◆ Stated problem ◆
Write out the opening lines of the data word for word, up to and including the line with "COL = scene.collection", and leave every picture and every later line out.

* * * * * * * * *

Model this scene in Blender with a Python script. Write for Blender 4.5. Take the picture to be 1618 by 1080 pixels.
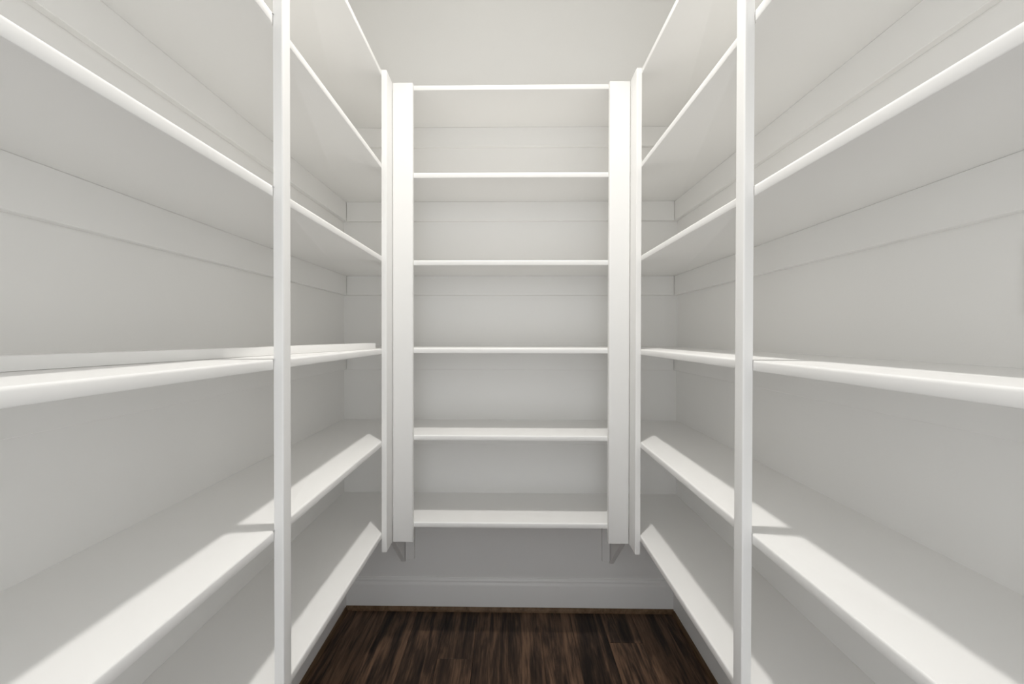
import bpy, bmesh, math, random
from mathutils import Vector, Matrix
random.seed(7)
for o in list(bpy.data.objects):
    bpy.data.objects.remove(o)
scene = bpy.context.scene
COL = scene.collection

# ------------------------------------------------------------------ units
# Plan units: u = distance between two shelves; origin at the lens, x right, y deep, z up.
S = 0.32                     # metres per unit
ZF = -3.735                  # floor below the lens
def W(x, y, z):
    return Vector((x * S, y * S, (z - ZF) * S))

# ------------------------------------------------------------------ camera
yaw, pitch, roll = 0.0146, 0.0071, 0.0016
F_PX, CX, CY = 629.47, 794.74, 534.82
R = Vector((math.cos(yaw), math.sin(yaw), 0))
fw = Vector((-math.sin(yaw), math.cos(yaw), 0))
zz = Vector((0, 0, 1))
F = fw * math.cos(pitch) - zz * math.sin(pitch)
U = zz * math.cos(pitch) + fw * math.sin(pitch)
c, s = math.cos(roll), math.sin(roll)
R2, U2 = R * c + U * s, U * c - R * s
m = Matrix((R2, U2, -F)).transposed().to_4x4()
m.translation = W(0, 0, 0)
cam_data = bpy.data.cameras.new('camera')
cam_data.sensor_fit = 'HORIZONTAL'
cam_data.sensor_width = 36
cam_data.lens = F_PX / 1618 * 36
cam_data.shift_x = (809 - CX) / 1618
cam_data.shift_y = -(540 - CY) / 1618
cam_data.clip_start = 0.01
cam = bpy.data.objects.new('camera', cam_data)
cam.matrix_world = m
COL.objects.link(cam)
scene.camera = cam

# ------------------------------------------------------------------ world (daylit room beyond the doorway behind the camera)
world = bpy.data.worlds.new('world')
scene.world = world
world.use_nodes = True
bg = world.node_tree.nodes['Background']
bg.inputs[0].default_value = (0.95, 0.975, 1.0, 1)
bg.inputs[1].default_value = 1.6
LAMP_W = 9.6
LAMP_SPREAD = 124
LAMP_COL = (1.0, 0.975, 0.935)
scene.view_settings.view_transform = 'Standard'
scene.view_settings.look = 'None'
scene.view_settings.gamma = 1
scene.view_settings.use_curve_mapping = False
scene.view_settings.exposure = 0.03
scene.cycles.max_bounces = 12
scene.cycles.diffuse_bounces = 10

# ------------------------------------------------------------------ materials
def new_mat(name):
    mt = bpy.data.materials.new(name)
    mt.use_nodes = True
    nt = mt.node_tree
    return mt, nt, nt.nodes['Principled BSDF']

def paint(name, col, rough, bump_scale, bump, var=0.02):
    mt, nt, b = new_mat(name)
    tc = nt.nodes.new('ShaderNodeTexCoord')
    n = nt.nodes.new('ShaderNodeTexNoise')
    n.inputs['Scale'].default_value = bump_scale
    n.inputs['Detail'].default_value = 4
    nt.links.new(tc.outputs['Object'], n.inputs['Vector'])
    bp = nt.nodes.new('ShaderNodeBump')
    bp.inputs['Strength'].default_value = bump
    bp.inputs['Distance'].default_value = 0.001
    nt.links.new(n.outputs['Fac'], bp.inputs['Height'])
    nt.links.new(bp.outputs['Normal'], b.inputs['Normal'])
    n2 = nt.nodes.new('ShaderNodeTexNoise')
    n2.inputs['Scale'].default_value = 2.2
    n2.inputs['Detail'].default_value = 3
    nt.links.new(tc.outputs['Object'], n2.inputs['Vector'])
    rp = nt.nodes.new('ShaderNodeValToRGB')
    rp.color_ramp.elements[0].position = 0.3
    rp.color_ramp.elements[1].position = 0.7
    rp.color_ramp.elements[0].color = (*[v * (1 - var) for v in col], 1)
    rp.color_ramp.elements[1].color = (*col, 1)
    nt.links.new(n2.outputs['Fac'], rp.inputs['Fac'])
    nt.links.new(rp.outputs['Color'], b.inputs['Base Color'])
    b.inputs['Roughness'].default_value = rough
    b.inputs['Specular IOR Level'].default_value = 0.35
    return mt

M_TRIM = paint('white_semigloss_paint', (0.885, 0.879, 0.864), 0.38, 60, 0.06)
M_WALL = paint('white_wall_paint', (0.885, 0.879, 0.864), 0.6, 220, 0.10)
M_CEIL = paint('white_ceiling_paint', (0.91, 0.91, 0.90), 0.8, 220, 0.10)
M_ROOM = paint('beige_wall_paint', (0.62, 0.61, 0.58), 0.7, 220, 0.10)
M_PLATE = paint('white_plastic', (0.80, 0.79, 0.77), 0.3, 40, 0.0)

def wood(name, dark, mid, light, rough):
    mt, nt, b = new_mat(name)
    L = nt.links.new
    tc = nt.nodes.new('ShaderNodeTexCoord')
    oi = nt.nodes.new('ShaderNodeObjectInfo')
    ad = nt.nodes.new('ShaderNodeVectorMath'); ad.operation = 'ADD'
    sc = nt.nodes.new('ShaderNodeVectorMath'); sc.operation = 'SCALE'
    cb = nt.nodes.new('ShaderNodeCombineXYZ')
    for k in range(3):
        L(oi.outputs['Random'], cb.inputs[k])
    L(cb.outputs[0], sc.inputs[0]); sc.inputs['Scale'].default_value = 37.0
    L(tc.outputs['Object'], ad.inputs[0]); L(sc.outputs[0], ad.inputs[1])
    mp = nt.nodes.new('ShaderNodeMapping')
    mp.inputs['Scale'].default_value = (1, 0.09, 1)
    L(ad.outputs[0], mp.inputs['Vector'])
    n1 = nt.nodes.new('ShaderNodeTexNoise')
    n1.inputs['Scale'].default_value = 26
    n1.inputs['Detail'].default_value = 8
    n1.inputs['Roughness'].default_value = 0.62
    n1.inputs['Distortion'].default_value = 0.9
    L(mp.outputs[0], n1.inputs['Vector'])
    n2 = nt.nodes.new('ShaderNodeTexNoise')
    n2.inputs['Scale'].default_value = 150
    n2.inputs['Detail'].default_value = 5
    L(mp.outputs[0], n2.inputs['Vector'])
    mx = nt.nodes.new('ShaderNodeMath'); mx.operation = 'MULTIPLY_ADD'
    L(n2.outputs['Fac'], mx.inputs[0]); mx.inputs[1].default_value = 0.40
    L(n1.outputs['Fac'], mx.inputs[2])
    m2 = nt.nodes.new('ShaderNodeMath'); m2.operation = 'MULTIPLY_ADD'
    L(oi.outputs['Random'], m2.inputs[0]); m2.inputs[1].default_value = 0.14
    L(mx.outputs[0], m2.inputs[2])
    rp = nt.nodes.new('ShaderNodeValToRGB')
    e = rp.color_ramp.elements
    e[0].position = 0.56; e[0].color = (*dark, 1)
    e[1].position = 0.94; e[1].color = (*light, 1)
    k = e.new(0.72); k.color = (*mid, 1)
    L(m2.outputs[0], rp.inputs['Fac'])
    L(rp.outputs['Color'], b.inputs['Base Color'])
    bp = nt.nodes.new('ShaderNodeBump')
    bp.inputs['Strength'].default_value = 0.12
    bp.inputs['Distance'].default_value = 0.001
    L(n2.outputs['Fac'], bp.inputs['Height'])
    L(bp.outputs['Normal'], b.inputs['Normal'])
    b.inputs['Roughness'].default_value = rough
    b.inputs['Specular IOR Level'].default_value = 0.22
    return mt

M_PLANK = wood('dark_walnut_planks', (0.012, 0.008, 0.006), (0.046, 0.028, 0.019), (0.17, 0.10, 0.062), 0.5)
M_SHOE = wood('brown_stained_moulding', (0.06, 0.034, 0.017), (0.12, 0.072, 0.038), (0.19, 0.12, 0.07), 0.45)
M_SUB, _nt, _b = new_mat('subfloor_dark')
_b.inputs['Base Color'].default_value = (0.01, 0.008, 0.006, 1)
M_SLOT, _nt, _b = new_mat('dark_slot')
_b.inputs['Base Color'].default_value = (0.03, 0.03, 0.03, 1)

# ------------------------------------------------------------------ helpers
def finish(name, bm, mat, parent=None, loc=(0, 0, 0), smooth=True):
    bmesh.ops.recalc_face_normals(bm, faces=bm.faces)
    me = bpy.data.meshes.new(name)
    bm.to_mesh(me); bm.free()
    if smooth:
        me.polygons.foreach_set('use_smooth', [True] * len(me.polygons))
        me.set_sharp_from_angle(angle=math.radians(32))
    me.materials.append(mat)
    return place(name, me, parent, loc)

def place(name, me, parent=None, loc=(0, 0, 0)):
    o = bpy.data.objects.new(name, me)
    COL.objects.link(o)
    o.location = Vector(loc)
    if parent is not None:
        o.parent = parent
        o.location = Vector(loc) - parent.location
    return o

def box_bm(lo, hi, sel=None, off=0.0, seg=3, bm=None):
    """Box between two corners (metres); sel(mid, direction) picks the edges to round."""
    bm = bm or bmesh.new()
    vs = [bm.verts.new((x, y, z)) for x in (lo[0], hi[0]) for y in (lo[1], hi[1]) for z in (lo[2], hi[2])]
    for f in ((0, 1, 3, 2), (4, 6, 7, 5), (0, 4, 5, 1), (2, 3, 7, 6), (0, 2, 6, 4), (1, 5, 7, 3)):
        bm.faces.new([vs[i] for i in f])
    if sel and off > 0:
        bm.edges.ensure_lookup_table()
        es = []
        for e in bm.edges:
            a, b2 = e.verts[0].co, e.verts[1].co
            mid = (a + b2) / 2; d = (b2 - a).normalized()
            rel = [(mid[k] - lo[k]) / (hi[k] - lo[k]) for k in range(3)]
            ax = max(range(3), key=lambda k: abs(d[k]))
            if sel(rel, ax):
                es.append(e)
        bmesh.ops.bevel(bm, geom=es, offset=off, segments=seg, profile=0.5, affect='EDGES', clamp_overlap=True)
    return bm

ALL = lambda rel, ax: True

def box(name, lo, hi, mat, parent=None, sel=None, off=0.0, seg=3):
    """Box given in plan units; object origin at the box's bottom centre."""
    a, b2 = W(*lo), W(*hi)
    cx, cy, cz = (a.x + b2.x) / 2, (a.y + b2.y) / 2, a.z
    o = Vector((cx, cy, cz))
    return finish(name, box_bm(a - o, b2 - o, sel, off, seg), mat, parent, o)

def prism(name, prof, axis, a0, a1, mat, parent=None):
    """Profile (list of plan-unit pairs) swept along x or y."""
    bm = bmesh.new()
    rings = []
    o = W(*((a0 + a1) / 2, prof[0][0], prof[0][1])) if axis == 'x' else W(prof[0][0], (a0 + a1) / 2, prof[0][1])
    for a in (a0, a1):
        rings.append([bm.verts.new((W(a, p, q) if axis == 'x' else W(p, a, q)) - o) for p, q in prof])
    n = len(prof)
    for i in range(n):
        j = (i + 1) % n
        bm.faces.new((rings[0][i], rings[0][j], rings[1][j], rings[1][i]))
    bm.faces.new(rings[0]); bm.faces.new(rings[1][::-1])
    return finish(name, bm, mat, parent, o)

def empty(name, loc, label, cat):
    o = bpy.data.objects.new(name, None)
    COL.objects.link(o)
    o.location = loc
    o.empty_display_size = 0.1
    o['label'] = label; o['category'] = cat
    return o

def struct(o, label=None):
    o['kind'] = 'structure'
    if label:
        o['label'] = label
    return o

# ------------------------------------------------------------------ measured layout (plan units)
XL, XR = -1.3775, 1.4173            # front planes of the side shelves
WL, WR = -2.2582, 2.2733            # side walls
YB, YW = 4.561, 5.4292              # front plane of the back shelves, back wall
YF = -0.45                          # front wall (doorway behind the camera)
ZC = 4.87                           # ceiling
TH = 0.0600                         # board thickness
ZS = (2.8047, 1.8069, 0.8068, -0.2003, -1.2028, -2.2054)   # undersides of the shelves
CH, CT = 0.2574, 0.055              # cleats
T = 0.057                           # post thickness
YFR = 4.293                         # near face of the corner posts
ZTOP, ZBOT = 2.863, -2.350
G = 0.0004                          # hairline gap

# ------------------------------------------------------------------ room shell
floor = struct(box('floor', (WL - .3, YF - 2.0, ZF - .2), (WR + .3, YW + .3, ZF - 0.045), M_SUB), 'dark walnut plank floor')
struct(box('wall_back', (WL - .3, YW, ZF), (WR + .3, YW + .3, ZC), M_WALL), 'white back wall of the pantry')
struct(box('wall_left', (WL - .3, YF - .35, ZF), (WL, YW, ZC), M_WALL), 'white left wall of the pantry')
struct(box('wall_right', (WR, YF - .35, ZF), (WR + .3, YW, ZC), M_WALL), 'white right wall of the pantry')
struct(box('ceiling', (WL - .3, YF - .35, ZC), (WR + .3, YW + .3, ZC + .2), M_CEIL), 'white ceiling of the pantry')
DX0, DX1, DZ = -1.36, 1.40, 3.0    # doorway
bm = bmesh.new()
o0 = W(0, YF, ZF)
for lo, hi in (((WL, YF - .35, ZF), (DX0, YF, ZC)), ((DX1, YF - .35, ZF), (WR, YF, ZC)), ((DX0, YF - .35, DZ), (DX1, YF, ZC))):
    box_bm(W(*lo) - o0, W(*hi) - o0, bm=bm)
struct(finish('wall_front', bm, M_WALL, None, o0), 'white wall with the doorway')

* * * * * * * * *

◆ Response to this exercise ◆
Model this scene in Blender with a Python script. Write for Blender 4.5. Take the picture to be 1618 by 1080 pixels.
import bpy, bmesh, math, random
from mathutils import Vector, Matrix
random.seed(7)
for o in list(bpy.data.objects):
    bpy.data.objects.remove(o)
scene = bpy.context.scene
COL = scene.collection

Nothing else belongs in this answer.